# Start of Data
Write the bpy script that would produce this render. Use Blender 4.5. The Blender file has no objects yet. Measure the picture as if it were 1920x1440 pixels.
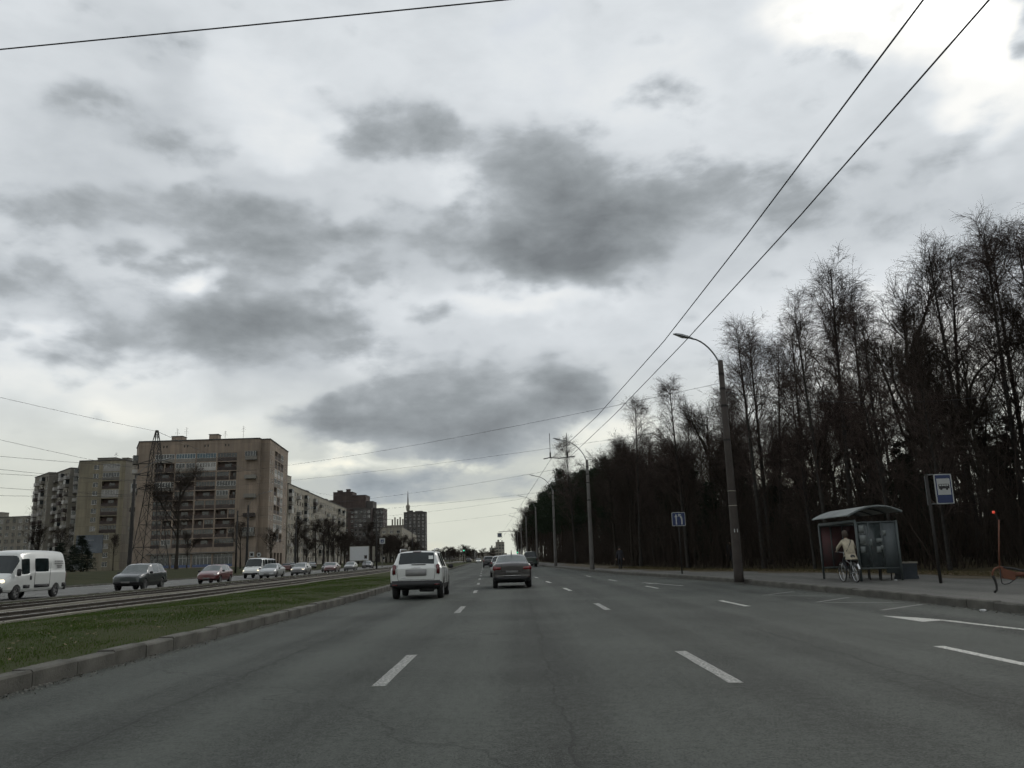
import bpy, bmesh, math, random
import numpy as np
from mathutils import Vector, Matrix

R = math.radians
random.seed(7)
rng = np.random.default_rng(11)
sc = bpy.context.scene
C = sc.collection

# ------------------------------------------------------------------ camera
cam_d = bpy.data.cameras.new("camera")
cam = bpy.data.objects.new("camera", cam_d)
C.objects.link(cam)
cam_d.sensor_width = 36.0
cam_d.lens = 1553.0 / 1920.0 * 36.0
cam_d.clip_start = 0.05
cam_d.clip_end = 8000
cam.matrix_world = Matrix.Translation((0, 0, 1.3)) @ Matrix.Rotation(R(90 + 11.85), 4, 'X') @ Matrix.Rotation(R(-1.7), 4, 'Z')
sc.camera = cam

sc.view_settings.view_transform = 'Standard'
sc.view_settings.look = 'None'
sc.view_settings.gamma = 1
sc.view_settings.exposure = 0.0
sc.cycles.max_bounces = 5
sc.cycles.diffuse_bounces = 2
sc.cycles.glossy_bounces = 2
sc.cycles.use_adaptive_sampling = True
sc.cycles.adaptive_threshold = 0.035
sc.cycles.adaptive_min_samples = 12
sc.cycles.transmission_bounces = 4
sc.cycles.transparent_max_bounces = 6
sc.cycles.use_denoising = True


def lin(r, g, b):
    def f(c):
        c = c / 255.0
        return c / 12.92 if c <= 0.04045 else ((c + 0.055) / 1.055) ** 2.4
    return (f(r), f(g), f(b), 1.0)


# ------------------------------------------------------------------ sky
SUN_EL, SUN_AZ = 30.0, 31.0          # degrees; azimuth to the right of the road heading
world = bpy.data.worlds.new("World")
sc.world = world
world.use_nodes = True
nt = world.node_tree
nt.nodes.clear()
N = nt.nodes.new
L = nt.links.new


def wmath(op, a, b=None, c=None, clamp=False):
    n = N('ShaderNodeMath')
    n.operation = op
    n.use_clamp = clamp
    for i, v in enumerate((a, b, c)):
        if v is None:
            continue
        if isinstance(v, (int, float)):
            n.inputs[i].default_value = v
        else:
            L(v, n.inputs[i])
    return n.outputs[0]


def wmap(v, a, b, c, d, smooth=True):
    n = N('ShaderNodeMapRange')
    n.interpolation_type = 'SMOOTHSTEP' if smooth else 'LINEAR'
    L(v, n.inputs['Value'])
    n.inputs['From Min'].default_value = a
    n.inputs['From Max'].default_value = b
    n.inputs['To Min'].default_value = c
    n.inputs['To Max'].default_value = d
    return n.outputs['Result']


tc = N('ShaderNodeTexCoord')
sep = N('ShaderNodeSeparateXYZ')
L(tc.outputs['Generated'], sep.inputs[0])
az = wmath('MULTIPLY', wmath('ARCTAN2', sep.outputs['X'], sep.outputs['Y']), 57.2958)
el = wmath('MULTIPLY', wmath('ARCSINE', sep.outputs['Z']), 57.2958)


def wnoise(scale, detail, rough, zs=2.0, seed=0.0, dist=0.0):
    mp = N('ShaderNodeVectorMath'); mp.operation = 'MULTIPLY_ADD'
    mp.inputs[1].default_value = (1, 1, zs)
    mp.inputs[2].default_value = (seed, seed * 0.7, seed * 1.3)
    L(tc.outputs['Generated'], mp.inputs[0])
    n = N('ShaderNodeTexNoise')
    n.inputs['Scale'].default_value = scale
    n.inputs['Detail'].default_value = detail
    n.inputs['Roughness'].default_value = rough
    n.inputs['Distortion'].default_value = dist
    L(mp.outputs[0], n.inputs['Vector'])
    return n


w1 = wnoise(5.0, 3, 0.5, 1.8, 3.1)
w2 = wnoise(17.0, 2.5, 0.55, 1.6, 8.7)
sub1 = N('ShaderNodeVectorMath'); sub1.operation = 'SUBTRACT'
L(w1.outputs['Color'], sub1.inputs[0]); sub1.inputs[1].default_value = (0.5, 0.5, 0.5)
sub2 = N('ShaderNodeVectorMath'); sub2.operation = 'SUBTRACT'
L(w2.outputs['Color'], sub2.inputs[0]); sub2.inputs[1].default_value = (0.5, 0.5, 0.5)
sc1 = N('ShaderNodeVectorMath'); sc1.operation = 'MULTIPLY'
L(sub1.outputs[0], sc1.inputs[0]); sc1.inputs[1].default_value = (11.0, 6.5, 0)
sc2 = N('ShaderNodeVectorMath'); sc2.operation = 'MULTIPLY'
L(sub2.outputs[0], sc2.inputs[0]); sc2.inputs[1].default_value = (4.4, 2.9, 0)
comb = N('ShaderNodeCombineXYZ')
L(az, comb.inputs['X']); L(el, comb.inputs['Y'])
# the warp fades towards the horizon, where clouds lie in flat far-off bands
fade = wmap(el, 0.0, 16.0, 0.25, 1.0, False)
wsum = N('ShaderNodeVectorMath'); wsum.operation = 'ADD'
L(sc1.outputs[0], wsum.inputs[0]); L(sc2.outputs[0], wsum.inputs[1])
wsc = N('ShaderNodeVectorMath'); wsc.operation = 'SCALE'
L(wsum.outputs[0], wsc.inputs[0]); L(fade, wsc.inputs['Scale'])
wv = N('ShaderNodeVectorMath'); wv.operation = 'ADD'
L(comb.outputs[0], wv.inputs[0]); L(wsc.outputs[0], wv.inputs[1])

# single clouds and gaps of this sky: azimuth, elevation, radii (degrees), tilt, strength
CLOUDS = [(-18.0,15.4,6.8,2.3,-0.40),(-15.3,18.0,3.3,2.4,-0.22),(-27.6,14.3,2.4,1.9,-0.22),(-19.6,12.8,7.7,1.4,-0.10),
(1.6,22.6,7.0,3.6,-0.26),(7.0,20.8,6.6,3.0,-0.24),(4.6,19.9,5.6,1.6,-0.16),(2.5,26.9,6.0,3.2,-0.20),(-8.0,28.4,4.9,2.2,-0.26),(12.5,22.5,6.5,4.0,-0.10),
(-24.1,22.2,10.5,2.2,-0.30),(-11.7,21.2,8.6,1.8,-0.25),(-2.5,20.2,4.6,1.3,-0.14),(-31.5,17.4,5.6,2.0,-0.20),(-26.5,27.1,5.0,1.5,-0.20),
(-25.6,32.0,4.2,2.6,-0.17),(-24.7,30.0,2.4,1.2,-0.08),(-4.2,9.4,9.0,2.9,-0.26),(0.4,10.4,6.0,2.6,-0.16),(-5.6,12.4,7.0,2.4,-0.14),
(4.9,12.0,2.7,1.6,-0.20),(-13.3,9.5,3.5,1.1,-0.26),(-7.1,8.5,2.9,1.8,-0.10),(-5.0,5.0,14.9,1.2,-0.18),
(-11.8,6.0,5.7,1.1,-0.08),(20.5,22.0,8.0,3.0,-0.12),(35.9,29.4,1.9,2.4,-0.20),(31.4,21.0,6.7,3.6,-0.15),
(10.9,12.8,7.3,1.4,-0.06),(27.6,32.4,5.2,2.1,0.42),(31.4,30.6,3.8,2.2,0.42),(33.3,27.4,2.8,3.0,0.42),(23.6,33.4,4.4,1.6,0.2),
(-20.1,30.3,4.3,2.8,0.10),(-15.2,27.4,3.6,1.4,0.14),(-20.7,18.7,2.2,0.8,0.22),(-10.1,8.3,1.6,1.4,0.42),
(-3.8,6.7,2.6,0.55,0.42),(-11.5,6.4,4.8,0.45,0.30),(0.7,17.0,6.3,1.1,0.16),(-11.9,14.5,2.4,1.7,0.18),
(6.6,8.7,3.7,1.3,0.24),(-25.9,9.3,2.1,1.0,0.16),(-28.1,11.6,6.8,1.6,0.12),(-19.2,9.3,4.0,1.4,0.12),
(-4.1,25.0,1.6,2.1,0.12),(9.4,31.7,8.0,2.6,0.05),(-30.4,14.3,3.1,1.0,0.12),(24.7,12.8,8.1,4.0,0.16),(28.3,9.7,4.6,2.6,0.12)]
thick = None          # how much low grey cloud stands in a direction
light = None          # brighter veils and gaps of the high layer behind it
for (ca, ce, ra, re, amp) in CLOUDS:
    mp = N('ShaderNodeVectorMath'); mp.operation = 'MULTIPLY_ADD'
    kx, ky = 1 / (ra * 1.75), 1 / (re * 1.75)
    mp.inputs[1].default_value = (kx, ky, 0)
    mp.inputs[2].default_value = (-ca * kx, -ce * ky, 0)
    L(wv.outputs[0], mp.inputs[0])
    ln = N('ShaderNodeVectorMath'); ln.operation = 'LENGTH'
    L(mp.outputs[0], ln.inputs[0])
    if amp < 0:
        b = wmap(ln.outputs['Value'], 0.0, 1.0, -amp * 3.2, 0.0)
        thick = b if thick is None else wmath('ADD', thick, b)
    else:
        b = wmap(ln.outputs['Value'], 0.15, 1.0, amp, 0.0)
        light = b if light is None else wmath('ADD', light, b)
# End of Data
:: Goal of the exercise ::
Please restate the material above line by line, exactly, beginning at its first line and ending with the line that contains "C = sc.collection", without any pictures.

:: Output for this task ::
Write the bpy script that would produce this render. Use Blender 4.5. The Blender file has no objects yet. Measure the picture as if it were 1920x1440 pixels.
import bpy, bmesh, math, random
import numpy as np
from mathutils import Vector, Matrix

R = math.radians
random.seed(7)
rng = np.random.default_rng(11)
sc = bpy.context.scene
C = sc.collection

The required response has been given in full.